Mario Giacomelli è autore di una visione personalissima, non catalogabile all’interno di nessuna corrente fotografica.

Mario Giacomelli nasce a Senigallia nel 1925, il lavoro in tipografia, iniziato da giovanissimo, influenzerà tutto il suo lavoro di fotografo. Fino ai 28 anni, infatti, il lavoro di tipografo è la sua unica occupazione(interrotto solo dalla guerra), finchè nel 1953 non decide di acquistare una macchina fotografica iniziando a fotografare parenti e situazioni quotidiane, finchè nel ’55, dopo aver vinto il suo primo premio in un concorso nazionale, inizia a produrre i suoi primi lavori e riceve le prime pubblicazioni.
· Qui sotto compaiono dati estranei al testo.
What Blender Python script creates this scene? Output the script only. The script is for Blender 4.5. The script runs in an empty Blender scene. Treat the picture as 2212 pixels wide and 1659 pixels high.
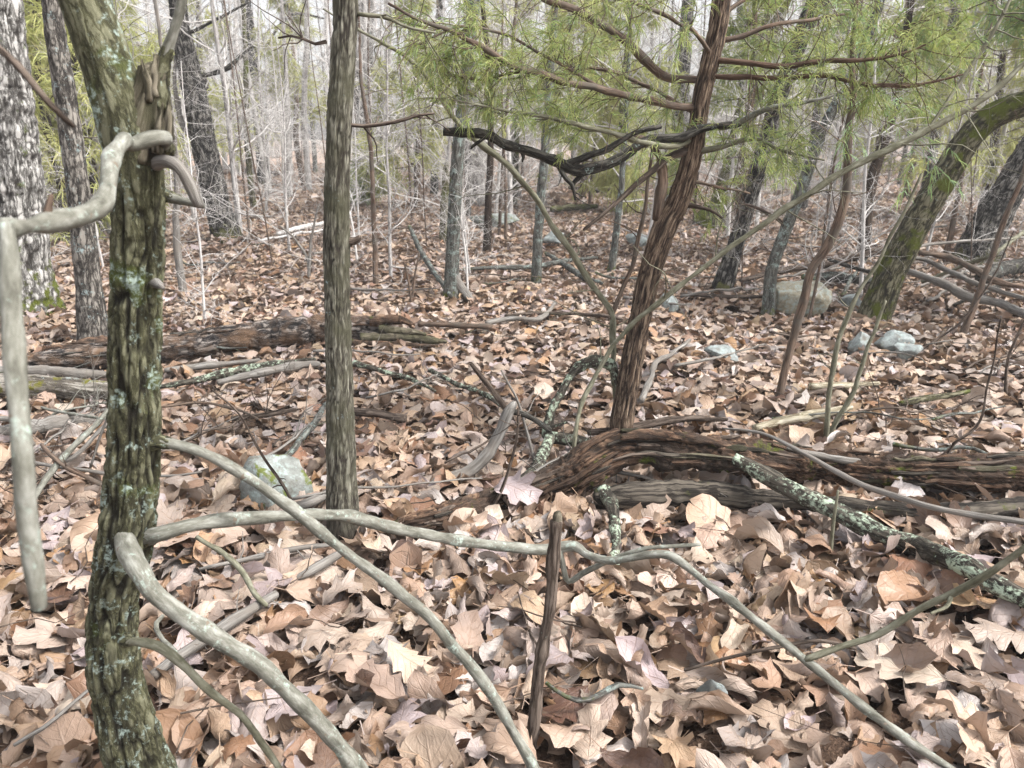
import bpy, bmesh, math, random
import numpy as np
from mathutils import Vector

R = math.radians
sc = bpy.context.scene
COL = sc.collection
rng = np.random.default_rng(7)
random.seed(7)

# ------------------------------------------------------------------ camera
W, H = 2212.0, 1659.0            # the size the photograph was measured at
HFOV = R(67.0)
F = W / 2 / math.tan(HFOV / 2)
CAMZ, PITCH = 1.35, R(17.6)
cd = bpy.data.cameras.new('camera')
cam = bpy.data.objects.new('camera', cd)
COL.objects.link(cam)
cam.location = (0, 0, CAMZ)
cam.rotation_euler = (R(90) - PITCH, 0, 0)
cd.sensor_width = 36
cd.lens = 18 / math.tan(HFOV / 2)
cd.clip_start, cd.clip_end = 0.05, 2000
cd.dof.use_dof = True
cd.dof.focus_distance = 2.4
cd.dof.aperture_fstop = cd.lens / 4.2
sc.camera = cam

# ------------------------------------------------------------------ sky, sun, exposure
SUN_EL, SUN_AZ = R(50), R(108)     # azimuth clockwise from +Y
wd = bpy.data.worlds.new('World')
sc.world = wd
wd.use_nodes = True
nt = wd.node_tree
nt.nodes.clear()
sky = nt.nodes.new('ShaderNodeTexSky')
sky.sky_type = 'NISHITA'
sky.sun_disc = False
sky.sun_elevation = SUN_EL
sky.sun_rotation = SUN_AZ
sky.dust_density = 4.0
sky.air_density = 1.0
hs = nt.nodes.new('ShaderNodeHueSaturation')
hs.inputs['Saturation'].default_value = 0.22
bg = nt.nodes.new('ShaderNodeBackground')
bg.inputs['Strength'].default_value = 0.11
wo = nt.nodes.new('ShaderNodeOutputWorld')
nt.links.new(sky.outputs[0], hs.inputs['Color'])
nt.links.new(hs.outputs[0], bg.inputs['Color'])
nt.links.new(bg.outputs[0], wo.inputs['Surface'])
ld = bpy.data.lights.new('sun', 'SUN')
ld.energy = 1.5
ld.angle = R(10)
ld.color = (1.0, 0.97, 0.93)
sun = bpy.data.objects.new('sun', ld)
COL.objects.link(sun)
sd = Vector((math.sin(SUN_AZ) * math.cos(SUN_EL), math.cos(SUN_AZ) * math.cos(SUN_EL), math.sin(SUN_EL)))
sun.rotation_euler = sd.to_track_quat('Z', 'Y').to_euler()
sc.view_settings.view_transform = 'Standard'
sc.view_settings.look = 'None'
sc.view_settings.gamma = 1
sc.view_settings.exposure = 1.8
sc.render.engine = 'CYCLES'
sc.cycles.max_bounces = 6
sc.cycles.diffuse_bounces = 1
sc.cycles.denoising_prefilter = 'NONE'
sc.cycles.glossy_bounces = 2
sc.cycles.transmission_bounces = 2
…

La carriera di Giacomelli si dividerà tra paesaggio e reportage, il file rouge che legherà tutti i suoi lavori è la sua estetica influenzata dal lavoro in tipografia; la dimestichezza acquisita in fase di stampa assume un ruolo primario nella sua produzione, i segni che rintraccia nelle sue fotografie vengono accentuati in camera oscura, i suoi lavori sono ricchi di contrasti esasperati, bianchi e neri portati agli estremi, su alcune stampe si riescono a notare delle maschere tanto sperimentali quanto artigianali, effettuate in fase di stampa ponendo le mani tra la luce dell’ingranditore e la carta fotografica (si racconta che in alcune occasioni paghi dei contadini per fare dei segni con i trattori sui campi che desidera fotografare)

Giacomelli

Giacomelli

Giacomelli

Ha una forte competenza tecnica ma la utilizza solo per portare nella sua fotografia dei caratteri quasi astratti, trovando nell’astrazione il suo modo di avvicinarsi alla realtà, per rendere ancora più personale la documentazione di ciò che vede. Il resto non gli interessa, la sua stessa strumentazione è estremamente artigianale, utilizza un banco ottico costruito con pezzi di altre macchine fotografiche e tenuto insieme con lo scotch, non gli interessa avere una vasta gamma di tempi di scatto e diaframmi a disposizione, utilizza una coppia di parametri per i paesaggi, e una coppia per le figure, in varie interviste ha affermato di non ricordare neanche quali, la pellicola utilizzata è quella che gli capita sotto mano. Lo strumento davvero importante, afferma, sono i suoi occhi: “uno strumento per prendere, per rubare, per immagazzinare cose che vengono poi intrise e rimesse fuori, per gli occhi degli altri.”

Giacomelli
Mario Giacomelli nella sua camera oscura

Tra i lavori di Giacomelli vanno ricordate sicuramente le serie Verrà la morte e avrà i tuoi occhi e Scanno.
La prima è una documentazione sulle condizioni di vita all’interno di un ospizio, dove la sua estetica cruda si sposa con la durezza della situazione, in questo caso utilizza anche un lampo per creare una luce più dura ed aggiungere “cattiveria alla cattiveria di chi ha creato il mondo, di chi ci fa invecchiare”. Il secondo lavoro invece è la documentazione di un paesino abruzzese, Scanno, e contiene uno dei suoi scatti più famosi: Il ragazzo di Scanno. Anche qui il suo segno è riconoscibilissimo nei suoi bianchi e neri estremi.

Giacomelli
Il bambino di Scanno
Giacomelli
Scanno
Giacomelli
Scanno
Giacomelli
Verrà la morte e avrà i tuoi occhi
Giacomelli
Verrà la morte e avrà i tuoi occhi
Giacomelli
Verrà la morte e avrà i tuoi occhi

“Io credo all’astrattismo, per me l’astrazione è un modo di avvicinarsi ancora di più alla realtà. Non mi interessa tanto documentare quello che accade, quanto passare dentro a quello che accade.”